Like I said, Lee (along with a number of others, though not so many as some Southerners will tell you) didn't believe in the cause of slavery. But that was "The Cause" for which he was fighting, and he knew it as well as anyone. The truth is that Lee was even less sympathetic to the idea of "States' Rights" taken in the abstract. He understood and respected his "countrymen's" desire to perpetuate slavery, he did not appreciate any talk of "States' Rights" in a practical sense of giving States within the Confederacy powers which the Confederacy needed for itself.
All the important causes of the Civil War fall into two catagories. Issues and conditions that arose as a result of the practice of slavery, and those that were necessary to perpetuate it. It's that simple. The idea that the war was over "slavery" is not a myth. It's the reason that the South seceeded, and the reason the North fought.
The Civil War was "about" slavery in that sense; in the same way that the Spanish-American War was "about" the Maine.
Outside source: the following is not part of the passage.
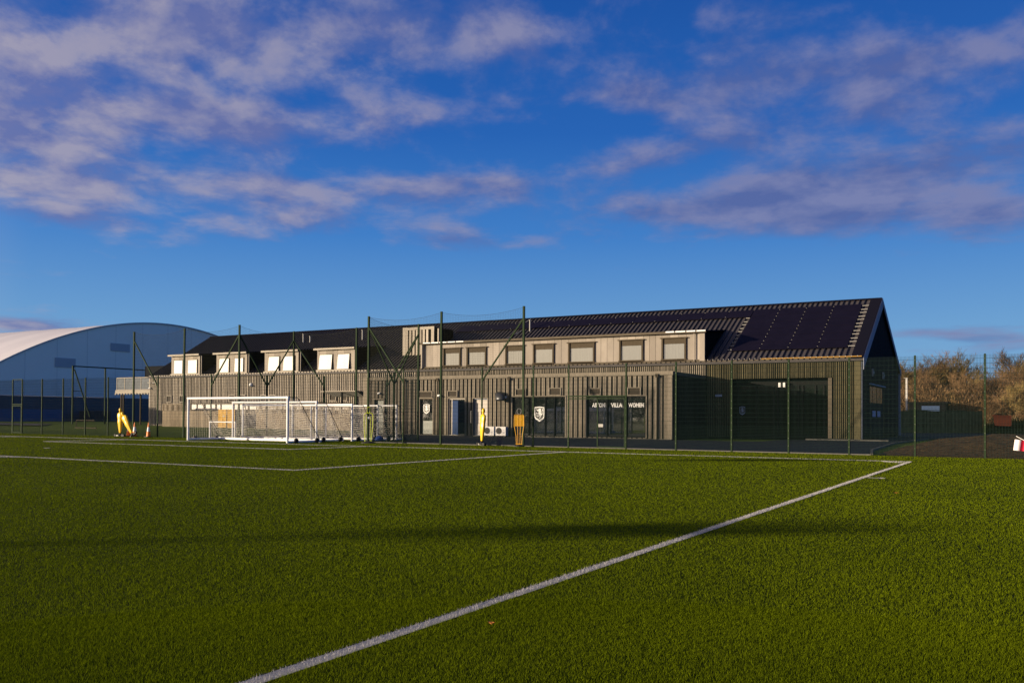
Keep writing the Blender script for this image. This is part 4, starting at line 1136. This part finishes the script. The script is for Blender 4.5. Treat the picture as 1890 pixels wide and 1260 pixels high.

There is a huge difference between people that believe that slavery is really wrong and people that believe it is not, on the whole, incompatible with their morality. And that difference was getting worse. Considerable violence had already resulted from the slave issue, religion was being invoked on both sides, and the courts had bungled the chance to keep it a local issue (of course, as that case showed, the slave owners wanted slavery to be legal everywhere, so it wasn't really a "States' Rights" matter after all).